Guiding girls through "complicated" modern hookup culture
In the Netherlands, the pregnancy rate among teen girls is significantly lower than in the United States.
That is in part because of the nature of the conversations teens are having with their parents, according to Peggy Orenstein, author of "Girls & Sex: Navigating the Complicated New Landscape."
"The really big difference is that the parents -- while they're equally comfortable about talking about sex -- American parents only talk about the risk and dangers and in the Netherlands they talk about how to balance the joy and the responsibility."
Orenstein's book explores teen girls' minds and views on casual sex, love and relationships based on her interview of more than 70 young women between the ages 15 and 20. Orenstein acknowledged that at first, conducting the interviews was difficult, even for her.
"I totally blew them... but once I got used to it, once I suspended that judgment and really could listen to the girls, then it was great and they were so happy and I could bring their voices back so that parents and girls could read them and really start that conversation," Orenstein told "CBS This Morning" Tuesday.
Orenstein asserted the need to broaden the definition of "sex," because it no longer means solely intercourse.

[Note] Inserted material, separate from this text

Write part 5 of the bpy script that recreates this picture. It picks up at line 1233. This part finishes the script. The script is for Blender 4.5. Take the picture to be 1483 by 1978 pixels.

"When we don't talk about say, oral sex, that opens the door for coercion and lack of reciprocity and disrespect," Orenstein said.
Other words such as "talking" or "hooking up" - which Orenstein said was completely "meaningless" - also have ambiguous meanings that can be confusing for both adults and teens.
"It might mean kissing, it might mean sex, it might mean oral sex - it could mean anything," Orenstein said.
The book includes quotes from girls that sheds light on the increasing pressures girls face today. One girl described sex as two "negatives," saying you were either a "slut or prude" trying to find the middle ground.
Orenstein also observed a disconnect between the girls in their public and private lives. While she described the girls she interviewed as "ambitious," "high-powered," and "educated," she said those qualities did not translate into their love lives.
"One girl said to me 'I come from generations of really powerful women and I'm really powerful....' And then she told me about these handful of casual hookups, not very reciprocal, not very satisfying for her and she said that, 'But I guess girls are just trained to be meek and mild and not express their wants,'" Orenstein recalled. "'And I said, 'You just said you're a strong woman,' to which the girl replied, 'Yeah nobody told me that that applied to sex.'"
While Orenstein said the understanding of consent and sexual assault is growing with more victims speaking out, she recounted an example of one girl who told her rapist "Thank you, I had a great time," when she was dropped off at her dorm the next morning.
"And she doesn't even know why she says it," Orenstein said.
To combat this, Orenstein urges that adults "break the silence first."
"We have to change the way that we talk to the kids," Orenstein said, to address not just the risks and dangers of sex but "what they're entitled to."
"That they're entitled to reciprocity, that they're entitled to ethical behavior, that they're entitled to pleasure and to be able to express their needs and wants and limits and have those respected," Orenstein said. "Their early sexual experience shouldn't be something that they have to get over."